• TASK OBJECTIVE: Begin at the first line and end at the line containing "sc.view_settings.look='None'". Extract exactly those lines.
# INFORMATION SHOWN start
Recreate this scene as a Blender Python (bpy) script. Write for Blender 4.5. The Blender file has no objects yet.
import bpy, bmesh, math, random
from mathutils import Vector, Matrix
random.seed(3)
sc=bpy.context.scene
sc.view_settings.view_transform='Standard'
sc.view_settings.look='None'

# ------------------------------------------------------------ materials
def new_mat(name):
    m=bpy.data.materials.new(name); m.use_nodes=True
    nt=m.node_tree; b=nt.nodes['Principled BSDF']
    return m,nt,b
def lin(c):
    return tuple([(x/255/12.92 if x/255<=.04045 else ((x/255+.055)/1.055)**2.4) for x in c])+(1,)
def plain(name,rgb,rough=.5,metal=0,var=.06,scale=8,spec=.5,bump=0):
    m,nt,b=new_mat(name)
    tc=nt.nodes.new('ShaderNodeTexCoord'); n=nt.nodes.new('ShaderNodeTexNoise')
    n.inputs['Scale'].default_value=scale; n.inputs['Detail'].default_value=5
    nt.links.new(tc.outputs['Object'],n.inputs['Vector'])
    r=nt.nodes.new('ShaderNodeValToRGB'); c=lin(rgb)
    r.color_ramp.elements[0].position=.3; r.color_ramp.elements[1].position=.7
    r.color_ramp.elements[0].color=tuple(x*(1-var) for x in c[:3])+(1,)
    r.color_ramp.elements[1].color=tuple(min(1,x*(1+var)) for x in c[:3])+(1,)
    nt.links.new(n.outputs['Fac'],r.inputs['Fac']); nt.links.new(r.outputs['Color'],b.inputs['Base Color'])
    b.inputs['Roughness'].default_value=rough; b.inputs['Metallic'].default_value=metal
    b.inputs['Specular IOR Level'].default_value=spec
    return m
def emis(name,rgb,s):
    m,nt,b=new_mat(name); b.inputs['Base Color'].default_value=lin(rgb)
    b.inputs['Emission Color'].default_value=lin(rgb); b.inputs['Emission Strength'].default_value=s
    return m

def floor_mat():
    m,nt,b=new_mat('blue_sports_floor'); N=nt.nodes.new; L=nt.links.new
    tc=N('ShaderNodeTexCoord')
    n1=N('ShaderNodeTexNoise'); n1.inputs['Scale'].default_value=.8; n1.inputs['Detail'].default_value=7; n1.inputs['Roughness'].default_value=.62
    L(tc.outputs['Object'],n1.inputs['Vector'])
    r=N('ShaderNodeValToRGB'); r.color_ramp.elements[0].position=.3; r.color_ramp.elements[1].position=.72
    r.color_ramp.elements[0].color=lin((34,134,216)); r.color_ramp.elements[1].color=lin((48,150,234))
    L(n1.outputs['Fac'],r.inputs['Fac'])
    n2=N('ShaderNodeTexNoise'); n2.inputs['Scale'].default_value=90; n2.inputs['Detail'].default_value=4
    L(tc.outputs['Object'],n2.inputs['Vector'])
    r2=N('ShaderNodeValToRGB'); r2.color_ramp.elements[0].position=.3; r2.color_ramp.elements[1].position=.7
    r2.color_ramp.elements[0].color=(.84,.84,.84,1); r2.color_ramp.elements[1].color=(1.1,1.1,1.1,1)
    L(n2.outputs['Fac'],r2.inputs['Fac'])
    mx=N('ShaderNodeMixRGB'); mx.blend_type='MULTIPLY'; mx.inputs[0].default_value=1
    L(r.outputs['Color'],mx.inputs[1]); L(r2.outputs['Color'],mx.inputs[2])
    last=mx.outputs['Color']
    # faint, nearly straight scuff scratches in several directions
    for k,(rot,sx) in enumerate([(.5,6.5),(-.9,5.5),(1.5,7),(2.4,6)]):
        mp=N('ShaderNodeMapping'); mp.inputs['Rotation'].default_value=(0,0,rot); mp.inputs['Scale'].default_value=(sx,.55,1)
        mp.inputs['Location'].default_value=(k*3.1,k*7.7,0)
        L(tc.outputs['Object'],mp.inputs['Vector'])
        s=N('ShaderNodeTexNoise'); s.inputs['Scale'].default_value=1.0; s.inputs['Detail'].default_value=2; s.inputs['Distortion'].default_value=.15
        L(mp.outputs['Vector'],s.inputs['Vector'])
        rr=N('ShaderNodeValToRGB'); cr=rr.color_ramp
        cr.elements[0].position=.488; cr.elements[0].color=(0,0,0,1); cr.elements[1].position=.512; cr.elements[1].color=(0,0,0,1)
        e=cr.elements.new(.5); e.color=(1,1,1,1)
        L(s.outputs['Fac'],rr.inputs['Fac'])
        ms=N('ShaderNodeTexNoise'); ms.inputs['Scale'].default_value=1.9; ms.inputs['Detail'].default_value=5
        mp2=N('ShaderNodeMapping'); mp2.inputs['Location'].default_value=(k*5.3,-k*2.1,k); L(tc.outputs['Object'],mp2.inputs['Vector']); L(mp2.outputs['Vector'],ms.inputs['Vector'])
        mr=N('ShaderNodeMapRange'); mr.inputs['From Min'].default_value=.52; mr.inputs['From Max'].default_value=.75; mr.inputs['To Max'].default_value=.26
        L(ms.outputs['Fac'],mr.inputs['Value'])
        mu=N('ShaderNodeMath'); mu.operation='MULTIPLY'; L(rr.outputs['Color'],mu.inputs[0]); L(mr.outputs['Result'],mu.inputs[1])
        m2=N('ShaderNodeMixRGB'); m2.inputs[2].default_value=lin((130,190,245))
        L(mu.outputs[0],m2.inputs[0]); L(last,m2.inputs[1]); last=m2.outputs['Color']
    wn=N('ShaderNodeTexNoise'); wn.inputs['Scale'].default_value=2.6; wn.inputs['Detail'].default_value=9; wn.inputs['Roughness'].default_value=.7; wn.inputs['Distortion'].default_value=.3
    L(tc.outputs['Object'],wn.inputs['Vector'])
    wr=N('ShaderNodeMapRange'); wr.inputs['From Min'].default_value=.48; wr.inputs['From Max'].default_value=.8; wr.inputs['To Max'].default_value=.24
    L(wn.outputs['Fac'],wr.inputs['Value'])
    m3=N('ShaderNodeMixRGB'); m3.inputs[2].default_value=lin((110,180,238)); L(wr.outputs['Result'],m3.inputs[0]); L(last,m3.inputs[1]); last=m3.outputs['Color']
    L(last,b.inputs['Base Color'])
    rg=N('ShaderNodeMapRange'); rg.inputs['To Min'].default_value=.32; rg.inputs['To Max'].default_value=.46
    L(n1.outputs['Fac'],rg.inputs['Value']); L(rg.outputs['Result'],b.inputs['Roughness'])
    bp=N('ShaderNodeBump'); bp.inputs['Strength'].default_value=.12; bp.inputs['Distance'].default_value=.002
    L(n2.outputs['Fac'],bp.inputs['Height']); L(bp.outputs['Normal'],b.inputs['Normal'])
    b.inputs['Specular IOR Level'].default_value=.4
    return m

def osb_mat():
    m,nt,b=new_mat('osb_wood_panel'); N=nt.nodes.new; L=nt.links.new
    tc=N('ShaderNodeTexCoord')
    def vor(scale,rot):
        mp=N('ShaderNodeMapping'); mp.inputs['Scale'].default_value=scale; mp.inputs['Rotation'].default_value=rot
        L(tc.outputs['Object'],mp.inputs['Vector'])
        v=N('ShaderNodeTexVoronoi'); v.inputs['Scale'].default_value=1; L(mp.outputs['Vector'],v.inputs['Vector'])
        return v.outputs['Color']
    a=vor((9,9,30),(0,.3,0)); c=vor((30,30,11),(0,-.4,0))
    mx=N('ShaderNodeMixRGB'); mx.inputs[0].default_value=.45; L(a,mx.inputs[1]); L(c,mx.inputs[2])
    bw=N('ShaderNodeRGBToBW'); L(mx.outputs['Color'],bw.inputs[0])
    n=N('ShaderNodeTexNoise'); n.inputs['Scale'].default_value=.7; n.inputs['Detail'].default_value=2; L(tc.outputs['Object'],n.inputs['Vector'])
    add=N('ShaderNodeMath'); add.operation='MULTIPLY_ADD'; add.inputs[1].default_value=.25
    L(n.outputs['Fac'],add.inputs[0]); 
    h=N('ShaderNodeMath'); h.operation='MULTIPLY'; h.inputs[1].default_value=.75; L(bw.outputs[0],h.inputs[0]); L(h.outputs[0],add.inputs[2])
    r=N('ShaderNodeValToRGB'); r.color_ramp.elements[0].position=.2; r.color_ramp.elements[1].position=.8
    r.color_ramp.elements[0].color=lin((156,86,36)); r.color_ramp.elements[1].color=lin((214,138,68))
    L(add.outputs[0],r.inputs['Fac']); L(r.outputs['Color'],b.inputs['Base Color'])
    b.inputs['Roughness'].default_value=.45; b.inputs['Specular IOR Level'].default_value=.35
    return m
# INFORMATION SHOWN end
• COMPLETE RESPONSE:
Recreate this scene as a Blender Python (bpy) script. Write for Blender 4.5. The Blender file has no objects yet.
import bpy, bmesh, math, random
from mathutils import Vector, Matrix
random.seed(3)
sc=bpy.context.scene
sc.view_settings.view_transform='Standard'
sc.view_settings.look='None'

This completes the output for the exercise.